== SET EXERCISE ==
Render every entry verbatim.
[Begin]
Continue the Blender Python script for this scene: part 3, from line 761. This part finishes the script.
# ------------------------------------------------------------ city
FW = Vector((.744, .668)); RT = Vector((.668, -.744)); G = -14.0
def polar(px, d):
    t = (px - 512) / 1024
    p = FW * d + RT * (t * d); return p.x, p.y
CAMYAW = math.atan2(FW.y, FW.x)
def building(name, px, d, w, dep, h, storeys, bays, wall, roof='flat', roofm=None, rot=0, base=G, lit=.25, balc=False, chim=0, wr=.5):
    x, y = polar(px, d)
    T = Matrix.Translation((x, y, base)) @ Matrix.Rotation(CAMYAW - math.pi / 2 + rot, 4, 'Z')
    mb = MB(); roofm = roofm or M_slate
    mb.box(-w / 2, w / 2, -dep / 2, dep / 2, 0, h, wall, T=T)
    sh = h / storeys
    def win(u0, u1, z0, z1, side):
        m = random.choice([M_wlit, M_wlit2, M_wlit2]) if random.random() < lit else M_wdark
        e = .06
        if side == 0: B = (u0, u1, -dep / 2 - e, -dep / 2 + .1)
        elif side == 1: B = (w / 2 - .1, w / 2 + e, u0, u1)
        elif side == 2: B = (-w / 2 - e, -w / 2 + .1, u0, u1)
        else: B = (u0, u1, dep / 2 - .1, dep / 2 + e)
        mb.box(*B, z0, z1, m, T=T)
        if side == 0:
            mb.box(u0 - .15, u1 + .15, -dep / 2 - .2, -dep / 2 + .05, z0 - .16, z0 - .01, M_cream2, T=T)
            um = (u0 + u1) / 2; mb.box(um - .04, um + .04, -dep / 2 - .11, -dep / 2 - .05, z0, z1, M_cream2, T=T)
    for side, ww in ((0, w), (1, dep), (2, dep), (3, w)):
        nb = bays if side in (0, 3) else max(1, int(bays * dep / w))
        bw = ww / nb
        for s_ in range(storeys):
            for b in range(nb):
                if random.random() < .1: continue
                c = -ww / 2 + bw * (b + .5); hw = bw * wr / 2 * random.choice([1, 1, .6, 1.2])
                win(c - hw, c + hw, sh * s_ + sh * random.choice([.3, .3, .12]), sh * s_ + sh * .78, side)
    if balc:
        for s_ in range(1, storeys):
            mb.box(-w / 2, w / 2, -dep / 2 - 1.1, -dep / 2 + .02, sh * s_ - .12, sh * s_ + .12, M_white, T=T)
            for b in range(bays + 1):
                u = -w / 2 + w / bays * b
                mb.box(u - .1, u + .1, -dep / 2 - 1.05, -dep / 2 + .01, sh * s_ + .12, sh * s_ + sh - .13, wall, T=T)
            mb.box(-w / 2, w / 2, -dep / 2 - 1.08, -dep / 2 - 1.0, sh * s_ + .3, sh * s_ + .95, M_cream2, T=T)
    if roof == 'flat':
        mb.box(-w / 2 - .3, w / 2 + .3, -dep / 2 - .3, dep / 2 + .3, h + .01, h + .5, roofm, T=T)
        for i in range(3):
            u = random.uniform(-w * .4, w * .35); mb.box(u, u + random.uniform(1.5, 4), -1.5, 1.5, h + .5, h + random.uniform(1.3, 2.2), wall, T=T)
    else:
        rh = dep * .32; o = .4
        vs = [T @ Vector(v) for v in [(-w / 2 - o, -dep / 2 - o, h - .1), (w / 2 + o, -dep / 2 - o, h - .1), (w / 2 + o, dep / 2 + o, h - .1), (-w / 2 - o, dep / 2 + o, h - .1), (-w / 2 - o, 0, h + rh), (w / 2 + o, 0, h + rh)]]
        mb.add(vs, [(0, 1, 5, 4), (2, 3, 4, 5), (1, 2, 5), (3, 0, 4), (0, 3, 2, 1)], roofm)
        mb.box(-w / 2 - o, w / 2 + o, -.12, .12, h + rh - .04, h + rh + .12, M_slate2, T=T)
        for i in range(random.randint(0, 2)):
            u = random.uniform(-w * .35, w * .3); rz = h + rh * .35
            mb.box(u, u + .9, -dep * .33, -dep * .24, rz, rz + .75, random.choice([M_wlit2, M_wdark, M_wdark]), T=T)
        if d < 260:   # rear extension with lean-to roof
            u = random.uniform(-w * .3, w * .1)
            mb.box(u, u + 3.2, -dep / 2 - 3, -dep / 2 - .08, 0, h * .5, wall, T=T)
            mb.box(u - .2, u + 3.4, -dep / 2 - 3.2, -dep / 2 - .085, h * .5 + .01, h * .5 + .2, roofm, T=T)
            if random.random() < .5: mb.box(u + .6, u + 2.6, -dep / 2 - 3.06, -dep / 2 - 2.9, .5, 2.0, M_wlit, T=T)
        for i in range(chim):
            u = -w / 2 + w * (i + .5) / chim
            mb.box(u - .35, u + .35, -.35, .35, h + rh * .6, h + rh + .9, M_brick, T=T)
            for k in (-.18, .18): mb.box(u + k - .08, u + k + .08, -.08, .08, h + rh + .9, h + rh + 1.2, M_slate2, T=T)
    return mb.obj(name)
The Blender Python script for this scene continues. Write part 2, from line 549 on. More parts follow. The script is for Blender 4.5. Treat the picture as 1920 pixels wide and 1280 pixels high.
[End]
== SOLUTION TO THE PROBLEM ==
Continue the Blender Python script for this scene: part 3, from line 761. This part finishes the script.
# ------------------------------------------------------------ city
FW = Vector((.744, .668)); RT = Vector((.668, -.744)); G = -14.0
def polar(px, d):
    t = (px - 512) / 1024
    p = FW * d + RT * (t * d); return p.x, p.y
CAMYAW = math.atan2(FW.y, FW.x)
def building(name, px, d, w, dep, h, storeys, bays, wall, roof='flat', roofm=None, rot=0, base=G, lit=.25, balc=False, chim=0, wr=.5):
    x, y = polar(px, d)
    T = Matrix.Translation((x, y, base)) @ Matrix.Rotation(CAMYAW - math.pi / 2 + rot, 4, 'Z')
    mb = MB(); roofm = roofm or M_slate
    mb.box(-w / 2, w / 2, -dep / 2, dep / 2, 0, h, wall, T=T)
    sh = h / storeys
    def win(u0, u1, z0, z1, side):
        m = random.choice([M_wlit, M_wlit2, M_wlit2]) if random.random() < lit else M_wdark
        e = .06
        if side == 0: B = (u0, u1, -dep / 2 - e, -dep / 2 + .1)
        elif side == 1: B = (w / 2 - .1, w / 2 + e, u0, u1)
        elif side == 2: B = (-w / 2 - e, -w / 2 + .1, u0, u1)
        else: B = (u0, u1, dep / 2 - .1, dep / 2 + e)
        mb.box(*B, z0, z1, m, T=T)
        if side == 0:
            mb.box(u0 - .15, u1 + .15, -dep / 2 - .2, -dep / 2 + .05, z0 - .16, z0 - .01, M_cream2, T=T)
            um = (u0 + u1) / 2; mb.box(um - .04, um + .04, -dep / 2 - .11, -dep / 2 - .05, z0, z1, M_cream2, T=T)
    for side, ww in ((0, w), (1, dep), (2, dep), (3, w)):
        nb = bays if side in (0, 3) else max(1, int(bays * dep / w))
        bw = ww / nb
        for s_ in range(storeys):
            for b in range(nb):
                if random.random() < .1: continue
                c = -ww / 2 + bw * (b + .5); hw = bw * wr / 2 * random.choice([1, 1, .6, 1.2])
                win(c - hw, c + hw, sh * s_ + sh * random.choice([.3, .3, .12]), sh * s_ + sh * .78, side)
    if balc:
        for s_ in range(1, storeys):
            mb.box(-w / 2, w / 2, -dep / 2 - 1.1, -dep / 2 + .02, sh * s_ - .12, sh * s_ + .12, M_white, T=T)
            for b in range(bays + 1):
                u = -w / 2 + w / bays * b
                mb.box(u - .1, u + .1, -dep / 2 - 1.05, -dep / 2 + .01, sh * s_ + .12, sh * s_ + sh - .13, wall, T=T)
            mb.box(-w / 2, w / 2, -dep / 2 - 1.08, -dep / 2 - 1.0, sh * s_ + .3, sh * s_ + .95, M_cream2, T=T)
    if roof == 'flat':
        mb.box(-w / 2 - .3, w / 2 + .3, -dep / 2 - .3, dep / 2 + .3, h + .01, h + .5, roofm, T=T)
        for i in range(3):
            u = random.uniform(-w * .4, w * .35); mb.box(u, u + random.uniform(1.5, 4), -1.5, 1.5, h + .5, h + random.uniform(1.3, 2.2), wall, T=T)
    else:
        rh = dep * .32; o = .4
        vs = [T @ Vector(v) for v in [(-w / 2 - o, -dep / 2 - o, h - .1), (w / 2 + o, -dep / 2 - o, h - .1), (w / 2 + o, dep / 2 + o, h - .1), (-w / 2 - o, dep / 2 + o, h - .1), (-w / 2 - o, 0, h + rh), (w / 2 + o, 0, h + rh)]]
        mb.add(vs, [(0, 1, 5, 4), (2, 3, 4, 5), (1, 2, 5), (3, 0, 4), (0, 3, 2, 1)], roofm)
        mb.box(-w / 2 - o, w / 2 + o, -.12, .12, h + rh - .04, h + rh + .12, M_slate2, T=T)
        for i in range(random.randint(0, 2)):
            u = random.uniform(-w * .35, w * .3); rz = h + rh * .35
            mb.box(u, u + .9, -dep * .33, -dep * .24, rz, rz + .75, random.choice([M_wlit2, M_wdark, M_wdark]), T=T)
        if d < 260:   # rear extension with lean-to roof
            u = random.uniform(-w * .3, w * .1)
            mb.box(u, u + 3.2, -dep / 2 - 3, -dep / 2 - .08, 0, h * .5, wall, T=T)
            mb.box(u - .2, u + 3.4, -dep / 2 - 3.2, -dep / 2 - .085, h * .5 + .01, h * .5 + .2, roofm, T=T)
            if random.random() < .5: mb.box(u + .6, u + 2.6, -dep / 2 - 3.06, -dep / 2 - 2.9, .5, 2.0, M_wlit, T=T)
        for i in range(chim):
            u = -w / 2 + w * (i + .5) / chim
            mb.box(u - .35, u + .35, -.35, .35, h + rh * .6, h + rh + .9, M_brick, T=T)
            for k in (-.18, .18): mb.box(u + k - .08, u + k + .08, -.08, .08, h + rh + .9, h + rh + 1.2, M_slate2, T=T)
    return mb.obj(name)
The Blender Python script for this scene continues. Write part 2, from line 549 on. More parts follow. The script is for Blender 4.5. Treat the picture as 1920 pixels wide and 1280 pixels high.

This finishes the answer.